Nisso temos a diferença entre o estado de natureza e o estado de guerra que, muito embora certas pessoas tenham confundido, estão tão distantes um do outro como um estado de paz, boa vontade, assistência mútua e preservação estão de um estado de inimizade, malícia, violência e destruição mútua. Quando os homens vivem juntos conforme a razão, sem um superior comum na Terra que possua autoridade para julgar entre eles, verifica-se propriamente o estado de natureza. A falta de juiz comum com autoridade coloca todos os homens em um estado de natureza; a força sem o direito sobre a pessoa de um homem provoca um estado de guerra não só quando há como quando não há juiz comum.

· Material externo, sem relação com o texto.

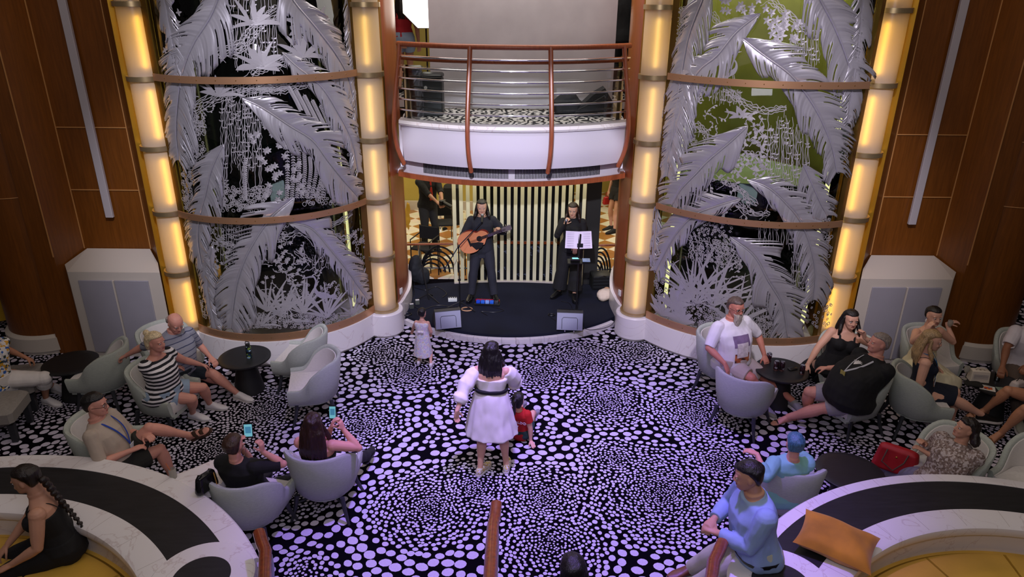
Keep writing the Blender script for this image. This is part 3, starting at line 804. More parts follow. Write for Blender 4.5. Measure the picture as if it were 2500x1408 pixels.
        put('broad_leaf', reeds(S, [(620, 60), (640, 165), (735, 140), (760, 75), (630, 165)], 7, .38, 1.3, .06)); put('broad_leaf', reeds(S, [(528, 235)], 7, .28, 1.2, .045))
        put('reeds', reeds(S, [(690, 770), (800, 775), (650, 760), (740, 765)], 12, .55, .85, .03)); put('reeds', reeds(S, [(540, 790), (640, 795), (860, 770), (880, 700)], 8, .35, 1.1, .03), SILV)
        put('lace_moss', lace(S, 446, 474, 280, 510, 120)); put('lace_moss', lace(S, 486, 520, 560, 790, 150)); put('lace_moss', lace(S, 862, 892, 560, 740, 120)); put('lace_moss', lace(S, 840, 872, 60, 470, 160)); put('lace_moss', lace(S, 700, 830, 690, 740, 90, .016)); put('leafy_twigs', twigleaf(S, (700, 800, 620, 690), 12, .035)); put('leafy_twigs', twigleaf(S, (640, 720, 640, 760), 14, .035)); put('leafy_twigs', twigleaf(S, (440, 500, 220, 330), 14, .03))
        put('heron', heron(S, 700, 755, 1, 1.7), SIL); put('heron', heron(S, 790, 725, -1, 1.7), SIL); put('heron', heron(S, 730, 785, -1, 1.1, .2), SIL); put('heron', heron(S, 538, 585, -1, .6, .5), SIL)
    else:
        put('hanging_vines', vines(S, 1930, 2000, 60, 190, 18)); put('hanging_vines', vines(S, 1740, 1810, 215, 260, 22)); put('hanging_vines', vines(S, 1875, 1975, 270, 530, 26)); put('hanging_vines', vines(S, 1850, 1960, 535, 620, 18)); put('hanging_vines', vines(S, 1930, 1980, 600, 760, 12)); put('hanging_vines', vines(S, 1830, 1890, 700, 830, 16))
        put('branch', branches(S, [[(1740, 30), (1760, 80), (1740, 120)], [(1880, 0), (1930, 40), (1975, 80)], [(1760, 200), (1800, 240), (1860, 270), (1920, 262)], [(1700, 300), (1725, 330), (1720, 370)]], 5))
        put('branch', branches(S, [[(1760, 440), (1800, 460), (1850, 500)], [(1800, 490), (1830, 520), (1880, 520)], [(1700, 510), (1740, 495)]], 4, sp=.02))
        put('flower_cluster', flowers(S, (1880, 1950, 30, 110), 18, .06, 5)); put('flower_cluster', flowers(S, (1760, 1890, 0, 60), 16, .05, 5)); put('flower_cluster', flowers(S, (1640, 1690, 690, 780), 10, .10, 6))
        put('leafy_twigs', twigleaf(S, (1770, 1880, 350, 430), 26)); put('leafy_twigs', twigleaf(S, (1700, 1830, 430, 520), 18)); put('leafy_twigs', twigleaf(S, (1820, 1870, 290, 350), 8))
        put('coral_branch', branches(S, [[(1680+i*22, 570+i*5), (1690+i*22, 600+i*6), (1685+i*24, 630+i*5)] for i in range(6)], 4, sp=.022)); put('lace_moss', lace(S, 1650, 1700, 330, 420, 160, .014)); put('lace_moss', lace(S, 1610, 1760, 720, 800, 330, .018)); put('lace_moss', lace(S, 1830, 1900, 770, 825, 120, .018)); put('lace_moss', lace(S, 1975, 2030, 520, 800, 200)); put('lace_moss', lace(S, 2030, 2070, 200, 420, 120)); put('lace_moss', lace(S, 1660, 1690, 20, 110, 60)); put('lace_moss', lace(S, 1690, 1790, 540, 640, 150, .014))
        put('reeds', reeds(S, [(1700, 740), (1690, 720), (1800, 790), (1740, 745)], 14, .85, 1.0, .03)); put('broad_leaf', reeds(S, [(1640, 750), (1660, 790), (1780, 790), (1615, 770)], 6, .34, 1.0, .07)); put('broad_leaf', reeds(S, [(1810, 285)], 7, .22, 1.4, .04))
        put('lace_moss', lace(S, 1598, 1628, 560, 780, 150)); put('lace_moss', lace(S, 1640, 1668, 20, 200, 70)); put('leafy_twigs', twigleaf(S, (1740, 1800, 600, 700), 10, .04)); put('leafy_twigs', twigleaf(S, (1690, 1760, 200, 330), 14, .035))
        put('heron', heron(S, 1668, 700, 1, 1.6, .9), SIL); put('heron', heron(S, 1825, 745, -1, 1.5, 1.2), SIL); put('heron', heron(S, 1790, 180, 1, 1.1, .4), SIL)
# warm wall-washer behind the tower edges is given by the edge lamps; light inside the right lift shaft
ld = bpy.data.lights.new('lift_light', 'AREA'); ld.energy = 110; ld.size = 1.2; ld.color = (1, .85, .5)
lo = bpy.data.objects.new('lift_light', ld); COL.objects.link(lo); lo.location = (3.6, 10.6, 6.0)
# ================================================================ PEOPLE TOOLS
def vang(a): a = math.radians(a); return V((math.sin(a), -math.cos(a), 0))
def W(q):
    """(u,v,z) pixel on a height / ('y',u,v,y) pixel at a depth / Vector"""
    if isinstance(q, V): return q.copy()
    if q[0] == 'y': return Y(*q[1:])
    if q[0] == 'w': return V(q[1:])
    return Z(*q)
def ik(A, T, a, b, pole):
    d = T-A; L_ = d.length
    if L_ > (a+b)*.995: T = A+d*((a+b)*.995/L_); d = T-A; L_ = d.length
    if L_ < abs(a-b)*1.05+.02: L_ = abs(a-b)*1.05+.02
    n = d.normalized(); x = (a*a-b*b+L_*L_)/(2*L_); h = math.sqrt(max(0, a*a-x*x))
    p = pole-n*pole.dot(n)
    if p.length < 1e-4: p = V((0, 0, -1))-n*n.z*-1
    p.normalize(); return A+n*x+p*h, T
def evalmesh(o):
    with bpy.context.temp_override(scene=TMP, view_layer=TMP.view_layers[0]):
        dg = bpy.context.evaluated_depsgraph_get(); dg.update(); return bpy.data.meshes.new_from_object(o.evaluated_get(dg))
def remesh(mb, name, mats, parent, vox=.008, it=4, disp=0, fr=(9, 9, 5), ang=180, origin=V((0, 0, 0))):
    mb.v = [(x-origin.x, y-origin.y, z-origin.z) for x, y, z in mb.v]
    me = mb.mesh(name, [], True, 180)
    bm = bmesh.new(); bm.from_mesh(me); bmesh.ops.recalc_face_normals(bm, faces=bm.faces); bm.to_mesh(me); bm.free()
    o = bpy.data.objects.new('tmp', me); TMP.collection.objects.link(o)
    r = o.modifiers.new('r', 'REMESH'); r.mode = 'VOXEL'; r.voxel_size = vox; r.use_smooth_shade = True
    if it: s = o.modifiers.new('s', 'SMOOTH'); s.factor = .5; s.iterations = it
    m2 = evalmesh(o); m2.name = name
    bpy.data.objects.remove(o); bpy.data.meshes.remove(me)
    n = len(m2.vertices); co_ = np.empty(n*3, np.float32)
    if disp and n:
        m2.vertices.foreach_get('co', co_); nr = np.empty(n*3, np.float32); m2.vertex_normals.foreach_get('vector', nr)
        P = co_.reshape(-1, 3); Nn = nr.reshape(-1, 3); ph = rnd.random()*9
        dd = np.array([noise.noise(V((p[0]*fr[0]+ph, p[1]*fr[1], p[2]*fr[2])))+.5*noise.noise(V((p[0]*fr[0]*2.3, p[1]*fr[1]*2.3+ph, p[2]*fr[2]*2.3))) for p in P], np.float32)
        P += Nn*(dd*disp)[:, None]; m2.vertices.foreach_set('co', P.ravel())
    m2.materials.clear()
    for m in (mats if isinstance(mats, (list, tuple)) else [mats]): m2.materials.append(m)
    m2.polygons.foreach_set('use_smooth', [True]*len(m2.polygons)); m2.update()
    ob = bpy.data.objects.new(name, m2); COL.objects.link(ob)
    if parent: ob.parent = parent
    return ob
TMP = bpy.data.scenes.new('tmp_build')
SK = {'fair': '#d9a58c', 'pink': '#d39582', 'tan': '#b98263', 'mid': '#c08e74', 'brown': '#8a5a40', 'asian': '#d3a58a', 'red': '#c47f6b'}
def skin(k): return mat('skin_'+k, SK[k], .5, noise_s=7, noise_a=.07, spec=.35)
def hairm(name, col, rough=.42):
    if name in MATS: return MATS[name]
    m, t, b = nt(name); b.inputs['Roughness'].default_value = rough; c = hexc(col)
    tc = node(t, 'ShaderNodeTexCoord'); mp = node(t, 'ShaderNodeMapping'); mp.inputs['Scale'].default_value = (1, 1, .12); L(t, tc.outputs['Object'], mp.inputs['Vector'])
    n = node(t, 'ShaderNodeTexNoise', i_Scale=130.0, i_Detail=3.0); L(t, mp.outputs['Vector'], n.inputs['Vector'])
    r = node(t, 'ShaderNodeValToRGB'); r.color_ramp.elements[0].position = .35; r.color_ramp.elements[1].position = .7
    r.color_ramp.elements[0].color = rgb([x*.55 for x in c]); r.color_ramp.elements[1].color = rgb([min(1, x*1.45) for x in c])
    L(t, n.outputs['Fac'], r.inputs['Fac']); L(t, r.outputs['Color'], b.inputs['Base Color'])
    bp = node(t, 'ShaderNodeBump', i_Strength=.5, i_Distance=.01); L(t, n.outputs['Fac'], bp.inputs['Height']); L(t, bp.outputs['Normal'], b.inputs['Normal'])
    MATS[name] = m; return m
EYEW = mat('eye_white', '#d8d2cc', .3); EYED = mat('eye_dark', '#1c1410', .2); LIP = mat('lips', '#a4564e', .45)
HEADR = [(0.0, .10, .33, .10), (.05, .19, .39, .0), (.13, .25, .405, -.12), (.24, .285, .40, -.26), (.36, .315, .395, -.36), (.47, .33, .375, -.43), (.53, .335, .37, -.45), (.60, .34, .395, -.47), (.72, .335, .37, -.47), (.83, .30, .30, -.41), (.92, .22, .19, -.32), (.98, .11, .05, -.17)]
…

S. Tomás de Aquino define a lei como “uma condenação da razão, promulgada para o bem comum por aquele que dirige a comunidade”, enquanto que Régis dá outra definição da lei natural como sendo “a lei que o homem conhece pela luz de sua razão, enquanto implícita na natureza das coisas”. Ninguém pode praticar a perfeita não-violência. Pode-se não usá-la com perfeição, mas, usando-a, renuncia-se definitivamente ao emprego da violência e avança-se do insucesso ao êxito.
Desde que os homens são, pela paixão natural, de diversas maneiras ofensivos uns com os outros, e todo homem pensa bem a cerca de si e odeia constatar o mesmo nos demais, eles devem provocar uns aos outros por meios das palavras e outros sinais de desprezo e ódio, que são incidentes a todas comparações, até finalmente mostrarem a preeminência pela potência e força do corpo (HOBBES, 2002, p. 94).